* TASK GOAL
Can you give all the records again without altering a single character?

* INPUT FOR THIS TASK
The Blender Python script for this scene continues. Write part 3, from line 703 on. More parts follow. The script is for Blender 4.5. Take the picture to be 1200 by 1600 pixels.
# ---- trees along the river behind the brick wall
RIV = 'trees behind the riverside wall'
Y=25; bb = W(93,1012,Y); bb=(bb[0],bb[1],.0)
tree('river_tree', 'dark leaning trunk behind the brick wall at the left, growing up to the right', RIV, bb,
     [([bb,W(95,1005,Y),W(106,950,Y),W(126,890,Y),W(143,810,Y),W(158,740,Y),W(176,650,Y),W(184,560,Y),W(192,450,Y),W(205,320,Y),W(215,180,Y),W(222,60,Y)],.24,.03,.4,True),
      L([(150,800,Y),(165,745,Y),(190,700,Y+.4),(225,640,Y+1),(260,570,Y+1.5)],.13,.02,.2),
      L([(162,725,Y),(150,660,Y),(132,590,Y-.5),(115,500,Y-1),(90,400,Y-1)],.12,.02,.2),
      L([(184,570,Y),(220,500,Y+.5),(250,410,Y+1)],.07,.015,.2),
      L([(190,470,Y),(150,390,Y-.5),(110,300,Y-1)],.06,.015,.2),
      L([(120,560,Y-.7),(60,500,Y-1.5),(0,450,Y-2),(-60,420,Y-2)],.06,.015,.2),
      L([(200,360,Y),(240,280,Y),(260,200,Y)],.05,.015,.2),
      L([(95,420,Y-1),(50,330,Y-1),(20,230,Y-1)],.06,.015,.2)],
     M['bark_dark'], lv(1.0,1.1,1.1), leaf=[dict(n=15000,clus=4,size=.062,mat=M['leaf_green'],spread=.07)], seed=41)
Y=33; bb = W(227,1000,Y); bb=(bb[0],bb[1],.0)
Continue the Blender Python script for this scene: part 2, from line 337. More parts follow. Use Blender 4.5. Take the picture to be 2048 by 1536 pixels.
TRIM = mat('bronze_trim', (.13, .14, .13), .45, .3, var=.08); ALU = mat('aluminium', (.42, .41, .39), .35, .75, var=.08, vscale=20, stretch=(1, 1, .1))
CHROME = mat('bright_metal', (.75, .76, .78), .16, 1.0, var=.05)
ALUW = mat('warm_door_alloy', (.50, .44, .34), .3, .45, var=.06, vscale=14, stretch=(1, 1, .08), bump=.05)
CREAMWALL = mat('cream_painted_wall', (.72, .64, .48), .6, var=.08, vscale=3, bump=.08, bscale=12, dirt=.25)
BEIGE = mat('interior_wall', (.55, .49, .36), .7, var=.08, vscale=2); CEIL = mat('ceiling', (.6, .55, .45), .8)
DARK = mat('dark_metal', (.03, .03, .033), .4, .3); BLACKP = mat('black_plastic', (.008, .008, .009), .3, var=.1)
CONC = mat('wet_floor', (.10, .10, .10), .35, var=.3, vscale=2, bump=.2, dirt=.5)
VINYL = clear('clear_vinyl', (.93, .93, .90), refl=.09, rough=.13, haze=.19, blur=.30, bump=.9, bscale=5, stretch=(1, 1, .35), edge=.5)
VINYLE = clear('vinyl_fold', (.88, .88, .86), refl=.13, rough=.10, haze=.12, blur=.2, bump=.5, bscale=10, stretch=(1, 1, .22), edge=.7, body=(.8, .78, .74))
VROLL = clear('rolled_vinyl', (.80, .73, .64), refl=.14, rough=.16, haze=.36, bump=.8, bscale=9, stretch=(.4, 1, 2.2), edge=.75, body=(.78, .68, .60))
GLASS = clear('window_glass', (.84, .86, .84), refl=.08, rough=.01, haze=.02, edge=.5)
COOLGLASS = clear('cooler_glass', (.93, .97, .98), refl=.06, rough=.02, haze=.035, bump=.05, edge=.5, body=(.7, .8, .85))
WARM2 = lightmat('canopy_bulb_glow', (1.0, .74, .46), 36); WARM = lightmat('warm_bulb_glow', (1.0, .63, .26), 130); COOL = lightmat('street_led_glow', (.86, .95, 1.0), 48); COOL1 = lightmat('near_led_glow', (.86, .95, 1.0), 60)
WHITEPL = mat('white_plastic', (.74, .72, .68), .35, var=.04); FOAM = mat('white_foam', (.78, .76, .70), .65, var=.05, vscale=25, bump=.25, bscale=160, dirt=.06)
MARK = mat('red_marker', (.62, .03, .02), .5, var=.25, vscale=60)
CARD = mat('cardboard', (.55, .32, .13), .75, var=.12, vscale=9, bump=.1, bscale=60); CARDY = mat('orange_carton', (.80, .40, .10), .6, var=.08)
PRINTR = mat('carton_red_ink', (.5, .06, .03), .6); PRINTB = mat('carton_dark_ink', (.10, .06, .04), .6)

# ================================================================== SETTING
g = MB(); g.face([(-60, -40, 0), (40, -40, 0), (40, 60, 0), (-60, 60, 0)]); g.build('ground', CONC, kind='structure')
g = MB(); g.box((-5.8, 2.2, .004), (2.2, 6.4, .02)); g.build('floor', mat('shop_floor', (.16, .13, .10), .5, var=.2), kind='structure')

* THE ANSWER
The Blender Python script for this scene continues. Write part 3, from line 703 on. More parts follow. The script is for Blender 4.5. Take the picture to be 1200 by 1600 pixels.
# ---- trees along the river behind the brick wall
RIV = 'trees behind the riverside wall'
Y=25; bb = W(93,1012,Y); bb=(bb[0],bb[1],.0)
tree('river_tree', 'dark leaning trunk behind the brick wall at the left, growing up to the right', RIV, bb,
     [([bb,W(95,1005,Y),W(106,950,Y),W(126,890,Y),W(143,810,Y),W(158,740,Y),W(176,650,Y),W(184,560,Y),W(192,450,Y),W(205,320,Y),W(215,180,Y),W(222,60,Y)],.24,.03,.4,True),
      L([(150,800,Y),(165,745,Y),(190,700,Y+.4),(225,640,Y+1),(260,570,Y+1.5)],.13,.02,.2),
      L([(162,725,Y),(150,660,Y),(132,590,Y-.5),(115,500,Y-1),(90,400,Y-1)],.12,.02,.2),
      L([(184,570,Y),(220,500,Y+.5),(250,410,Y+1)],.07,.015,.2),
      L([(190,470,Y),(150,390,Y-.5),(110,300,Y-1)],.06,.015,.2),
      L([(120,560,Y-.7),(60,500,Y-1.5),(0,450,Y-2),(-60,420,Y-2)],.06,.015,.2),
      L([(200,360,Y),(240,280,Y),(260,200,Y)],.05,.015,.2),
      L([(95,420,Y-1),(50,330,Y-1),(20,230,Y-1)],.06,.015,.2)],
     M['bark_dark'], lv(1.0,1.1,1.1), leaf=[dict(n=15000,clus=4,size=.062,mat=M['leaf_green'],spread=.07)], seed=41)
Y=33; bb = W(227,1000,Y); bb=(bb[0],bb[1],.0)
Continue the Blender Python script for this scene: part 2, from line 337. More parts follow. Use Blender 4.5. Take the picture to be 2048 by 1536 pixels.
TRIM = mat('bronze_trim', (.13, .14, .13), .45, .3, var=.08); ALU = mat('aluminium', (.42, .41, .39), .35, .75, var=.08, vscale=20, stretch=(1, 1, .1))
CHROME = mat('bright_metal', (.75, .76, .78), .16, 1.0, var=.05)
ALUW = mat('warm_door_alloy', (.50, .44, .34), .3, .45, var=.06, vscale=14, stretch=(1, 1, .08), bump=.05)
CREAMWALL = mat('cream_painted_wall', (.72, .64, .48), .6, var=.08, vscale=3, bump=.08, bscale=12, dirt=.25)
BEIGE = mat('interior_wall', (.55, .49, .36), .7, var=.08, vscale=2); CEIL = mat('ceiling', (.6, .55, .45), .8)
DARK = mat('dark_metal', (.03, .03, .033), .4, .3); BLACKP = mat('black_plastic', (.008, .008, .009), .3, var=.1)
CONC = mat('wet_floor', (.10, .10, .10), .35, var=.3, vscale=2, bump=.2, dirt=.5)
VINYL = clear('clear_vinyl', (.93, .93, .90), refl=.09, rough=.13, haze=.19, blur=.30, bump=.9, bscale=5, stretch=(1, 1, .35), edge=.5)
VINYLE = clear('vinyl_fold', (.88, .88, .86), refl=.13, rough=.10, haze=.12, blur=.2, bump=.5, bscale=10, stretch=(1, 1, .22), edge=.7, body=(.8, .78, .74))
VROLL = clear('rolled_vinyl', (.80, .73, .64), refl=.14, rough=.16, haze=.36, bump=.8, bscale=9, stretch=(.4, 1, 2.2), edge=.75, body=(.78, .68, .60))
GLASS = clear('window_glass', (.84, .86, .84), refl=.08, rough=.01, haze=.02, edge=.5)
COOLGLASS = clear('cooler_glass', (.93, .97, .98), refl=.06, rough=.02, haze=.035, bump=.05, edge=.5, body=(.7, .8, .85))
WARM2 = lightmat('canopy_bulb_glow', (1.0, .74, .46), 36); WARM = lightmat('warm_bulb_glow', (1.0, .63, .26), 130); COOL = lightmat('street_led_glow', (.86, .95, 1.0), 48); COOL1 = lightmat('near_led_glow', (.86, .95, 1.0), 60)
WHITEPL = mat('white_plastic', (.74, .72, .68), .35, var=.04); FOAM = mat('white_foam', (.78, .76, .70), .65, var=.05, vscale=25, bump=.25, bscale=160, dirt=.06)
MARK = mat('red_marker', (.62, .03, .02), .5, var=.25, vscale=60)
CARD = mat('cardboard', (.55, .32, .13), .75, var=.12, vscale=9, bump=.1, bscale=60); CARDY = mat('orange_carton', (.80, .40, .10), .6, var=.08)
PRINTR = mat('carton_red_ink', (.5, .06, .03), .6); PRINTB = mat('carton_dark_ink', (.10, .06, .04), .6)

# ================================================================== SETTING
g = MB(); g.face([(-60, -40, 0), (40, -40, 0), (40, 60, 0), (-60, 60, 0)]); g.build('ground', CONC, kind='structure')
g = MB(); g.box((-5.8, 2.2, .004), (2.2, 6.4, .02)); g.build('floor', mat('shop_floor', (.16, .13, .10), .5, var=.2), kind='structure')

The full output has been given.